### Available data
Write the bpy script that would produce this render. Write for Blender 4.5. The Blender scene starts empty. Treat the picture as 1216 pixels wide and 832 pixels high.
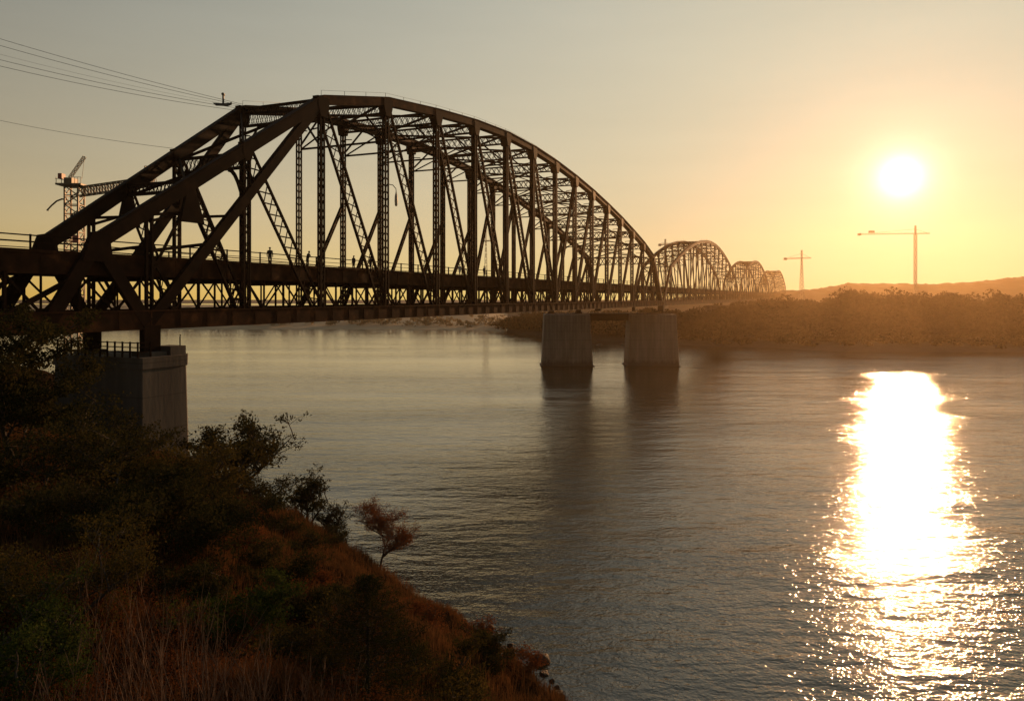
import bpy, bmesh, math, random
import numpy as np
from mathutils import Vector, Matrix

R = math.radians
rng = np.random.default_rng(7)
random.seed(7)
scene = bpy.context.scene
COL = scene.collection

# ------------------------------------------------------------------ camera
F_PX, CX, HY, CAM_Z = 900.0, 608.0, 353.0, 20.6     # focal length and horizon of the photograph, in its pixels
cam_d = bpy.data.cameras.new('camera')
cam = bpy.data.objects.new('camera', cam_d)
COL.objects.link(cam)
cam.location = (0, 0, CAM_Z)
cam.rotation_euler = (R(90), 0, 0)
cam_d.sensor_width = 36.0
cam_d.lens = 36.0 * F_PX / 1216.0
cam_d.shift_y = -(416.0 - HY) / 1216.0
cam_d.clip_start = 0.1
cam_d.clip_end = 20000
scene.camera = cam


def at(px, py, Y):
    """World point seen at photo pixel (px, py) at depth Y."""
    return Vector(((px - CX) / F_PX * Y, Y, CAM_Z - (py - HY) / F_PX * Y))


# ------------------------------------------------------------------ helpers
def tag(o, label=None, cat=None, group=None, kind=None):
    if label: o['label'] = label
    if cat: o['category'] = cat
    if group: o['group'] = group
    if kind: o['kind'] = kind
    return o


def empty(name, loc, rz=0.0):
    o = bpy.data.objects.new(name, None)
    COL.objects.link(o)
    o.location = loc
    o.rotation_euler = (0, 0, rz)
    o.empty_display_size = 0.5
    return o


def link_mesh(name, me, m, parent=None, loc=None):
    o = bpy.data.objects.new(name, me)
    COL.objects.link(o)
    if m is not None:
        for mm in (m if isinstance(m, (list, tuple)) else [m]):
            me.materials.append(mm)
    if parent is not None:
        o.parent = parent
    if loc is not None:
        o.location = loc
    return o


def np_mesh(name, verts, faces_n, smooth=False):
    """verts (N,3); faces_n (M,k) array of equal-size faces."""
    me = bpy.data.meshes.new(name)
    verts = np.asarray(verts, dtype=np.float32)
    faces_n = np.asarray(faces_n, dtype=np.int32)
    m, k = faces_n.shape
    me.vertices.add(len(verts))
    me.vertices.foreach_set('co', verts.ravel())
    me.loops.add(m * k)
    me.loops.foreach_set('vertex_index', faces_n.ravel())
    me.polygons.add(m)
    me.polygons.foreach_set('loop_start', np.arange(0, m * k, k, dtype=np.int32))
    if smooth:
        me.polygons.foreach_set('use_smooth', np.ones(m, dtype=bool))
    me.update(calc_edges=True)
    return me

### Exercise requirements
Repeat, exactly and in full, each line from the start of the data to the line that contains "from mathutils import Vector, Matrix". Pictures do not go in.

### Written response
Write the bpy script that would produce this render. Write for Blender 4.5. The Blender scene starts empty. Treat the picture as 1216 pixels wide and 832 pixels high.
import bpy, bmesh, math, random
import numpy as np
from mathutils import Vector, Matrix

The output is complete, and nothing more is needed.